Scene script records
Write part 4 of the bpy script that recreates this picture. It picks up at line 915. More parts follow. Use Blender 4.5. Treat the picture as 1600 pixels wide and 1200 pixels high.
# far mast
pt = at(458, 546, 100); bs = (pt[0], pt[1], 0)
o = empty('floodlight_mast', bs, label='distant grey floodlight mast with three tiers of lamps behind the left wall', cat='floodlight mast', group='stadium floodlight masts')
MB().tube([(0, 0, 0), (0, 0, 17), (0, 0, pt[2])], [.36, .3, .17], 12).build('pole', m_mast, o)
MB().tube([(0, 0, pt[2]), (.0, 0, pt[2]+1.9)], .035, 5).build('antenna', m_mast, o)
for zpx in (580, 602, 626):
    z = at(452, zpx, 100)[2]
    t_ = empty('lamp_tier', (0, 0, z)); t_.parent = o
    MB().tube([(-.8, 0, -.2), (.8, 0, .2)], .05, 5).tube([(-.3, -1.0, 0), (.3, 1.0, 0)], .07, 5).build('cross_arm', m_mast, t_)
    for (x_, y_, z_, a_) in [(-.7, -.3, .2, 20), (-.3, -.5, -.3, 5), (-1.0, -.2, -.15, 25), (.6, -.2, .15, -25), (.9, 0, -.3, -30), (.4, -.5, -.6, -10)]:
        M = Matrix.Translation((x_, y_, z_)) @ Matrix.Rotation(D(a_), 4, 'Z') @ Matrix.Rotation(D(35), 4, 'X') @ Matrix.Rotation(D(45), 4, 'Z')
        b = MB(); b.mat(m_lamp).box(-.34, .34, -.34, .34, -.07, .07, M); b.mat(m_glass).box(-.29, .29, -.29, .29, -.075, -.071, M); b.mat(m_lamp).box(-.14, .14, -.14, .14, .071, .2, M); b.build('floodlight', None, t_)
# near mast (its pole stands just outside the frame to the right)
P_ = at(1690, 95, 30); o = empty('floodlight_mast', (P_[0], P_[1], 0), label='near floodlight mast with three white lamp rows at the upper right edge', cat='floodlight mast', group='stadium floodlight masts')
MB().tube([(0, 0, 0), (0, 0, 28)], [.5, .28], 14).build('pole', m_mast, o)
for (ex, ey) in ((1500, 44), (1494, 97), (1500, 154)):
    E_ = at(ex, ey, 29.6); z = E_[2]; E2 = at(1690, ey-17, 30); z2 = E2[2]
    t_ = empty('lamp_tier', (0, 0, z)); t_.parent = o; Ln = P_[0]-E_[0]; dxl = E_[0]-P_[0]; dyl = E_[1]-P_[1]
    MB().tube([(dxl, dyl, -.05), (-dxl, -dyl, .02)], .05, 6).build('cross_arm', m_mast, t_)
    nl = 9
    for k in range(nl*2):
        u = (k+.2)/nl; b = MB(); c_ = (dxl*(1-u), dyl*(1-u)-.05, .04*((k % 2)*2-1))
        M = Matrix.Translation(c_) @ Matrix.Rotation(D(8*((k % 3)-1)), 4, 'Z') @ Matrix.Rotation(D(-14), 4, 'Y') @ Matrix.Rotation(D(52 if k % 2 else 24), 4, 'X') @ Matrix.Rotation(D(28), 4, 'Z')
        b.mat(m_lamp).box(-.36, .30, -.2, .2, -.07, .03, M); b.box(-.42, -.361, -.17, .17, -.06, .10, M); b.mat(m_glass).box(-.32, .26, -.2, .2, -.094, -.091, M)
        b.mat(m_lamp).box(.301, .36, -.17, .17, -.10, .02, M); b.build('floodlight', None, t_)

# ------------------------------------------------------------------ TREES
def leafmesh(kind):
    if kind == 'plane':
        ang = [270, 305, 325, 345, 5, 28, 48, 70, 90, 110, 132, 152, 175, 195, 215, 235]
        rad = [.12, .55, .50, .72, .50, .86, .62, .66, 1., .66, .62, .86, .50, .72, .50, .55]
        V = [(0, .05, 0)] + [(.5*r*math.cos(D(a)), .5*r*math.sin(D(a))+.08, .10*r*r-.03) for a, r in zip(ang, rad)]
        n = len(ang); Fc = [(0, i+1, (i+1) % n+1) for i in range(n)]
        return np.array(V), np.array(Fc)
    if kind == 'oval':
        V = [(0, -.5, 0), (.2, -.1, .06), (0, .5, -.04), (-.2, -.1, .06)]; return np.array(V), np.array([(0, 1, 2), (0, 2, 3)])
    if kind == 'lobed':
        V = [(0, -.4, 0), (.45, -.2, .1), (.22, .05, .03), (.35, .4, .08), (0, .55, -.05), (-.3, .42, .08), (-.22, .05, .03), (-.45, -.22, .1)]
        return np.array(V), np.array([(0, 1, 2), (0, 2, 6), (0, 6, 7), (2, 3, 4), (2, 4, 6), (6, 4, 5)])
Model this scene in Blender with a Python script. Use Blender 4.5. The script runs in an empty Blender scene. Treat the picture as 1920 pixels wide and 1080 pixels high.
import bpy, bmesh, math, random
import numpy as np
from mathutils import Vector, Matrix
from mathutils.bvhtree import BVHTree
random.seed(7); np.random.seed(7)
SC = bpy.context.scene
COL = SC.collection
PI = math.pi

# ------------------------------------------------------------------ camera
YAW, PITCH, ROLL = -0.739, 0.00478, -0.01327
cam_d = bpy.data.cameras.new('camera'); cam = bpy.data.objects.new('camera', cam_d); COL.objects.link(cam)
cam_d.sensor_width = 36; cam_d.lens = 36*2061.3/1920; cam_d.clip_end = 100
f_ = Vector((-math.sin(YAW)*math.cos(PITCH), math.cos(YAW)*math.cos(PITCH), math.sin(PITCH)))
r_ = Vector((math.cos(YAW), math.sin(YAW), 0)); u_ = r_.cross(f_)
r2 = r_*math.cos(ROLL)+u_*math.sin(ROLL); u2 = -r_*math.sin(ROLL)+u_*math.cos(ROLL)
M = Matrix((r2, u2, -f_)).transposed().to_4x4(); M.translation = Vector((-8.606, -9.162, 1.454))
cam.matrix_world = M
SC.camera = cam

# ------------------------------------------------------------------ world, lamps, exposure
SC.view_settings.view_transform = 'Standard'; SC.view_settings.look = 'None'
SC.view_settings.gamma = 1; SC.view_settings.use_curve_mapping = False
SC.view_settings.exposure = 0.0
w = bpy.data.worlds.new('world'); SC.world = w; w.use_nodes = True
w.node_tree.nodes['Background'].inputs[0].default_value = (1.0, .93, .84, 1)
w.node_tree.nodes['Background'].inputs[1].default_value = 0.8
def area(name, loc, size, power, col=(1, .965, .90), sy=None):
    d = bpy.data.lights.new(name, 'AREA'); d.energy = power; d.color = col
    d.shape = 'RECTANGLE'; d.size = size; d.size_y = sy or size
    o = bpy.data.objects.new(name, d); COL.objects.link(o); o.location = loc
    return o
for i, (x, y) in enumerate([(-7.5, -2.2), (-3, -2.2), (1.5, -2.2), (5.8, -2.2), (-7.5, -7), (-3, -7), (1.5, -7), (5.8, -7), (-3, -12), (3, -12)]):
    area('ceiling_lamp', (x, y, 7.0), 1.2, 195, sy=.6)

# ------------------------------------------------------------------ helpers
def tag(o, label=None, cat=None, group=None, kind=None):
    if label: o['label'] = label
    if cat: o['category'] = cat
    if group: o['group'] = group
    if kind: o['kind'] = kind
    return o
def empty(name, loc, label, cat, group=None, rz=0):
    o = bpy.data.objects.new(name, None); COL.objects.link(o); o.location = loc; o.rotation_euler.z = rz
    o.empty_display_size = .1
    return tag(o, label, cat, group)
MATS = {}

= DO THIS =
Print the lines from the line with "Model this scene" to the line with "PI = math.pi" exactly, and print nothing else. Both of those lines are included.

= EXERCISE OUTPUT =
Model this scene in Blender with a Python script. Use Blender 4.5. The script runs in an empty Blender scene. Treat the picture as 1920 pixels wide and 1080 pixels high.
import bpy, bmesh, math, random
import numpy as np
from mathutils import Vector, Matrix
from mathutils.bvhtree import BVHTree
random.seed(7); np.random.seed(7)
SC = bpy.context.scene
COL = SC.collection
PI = math.pi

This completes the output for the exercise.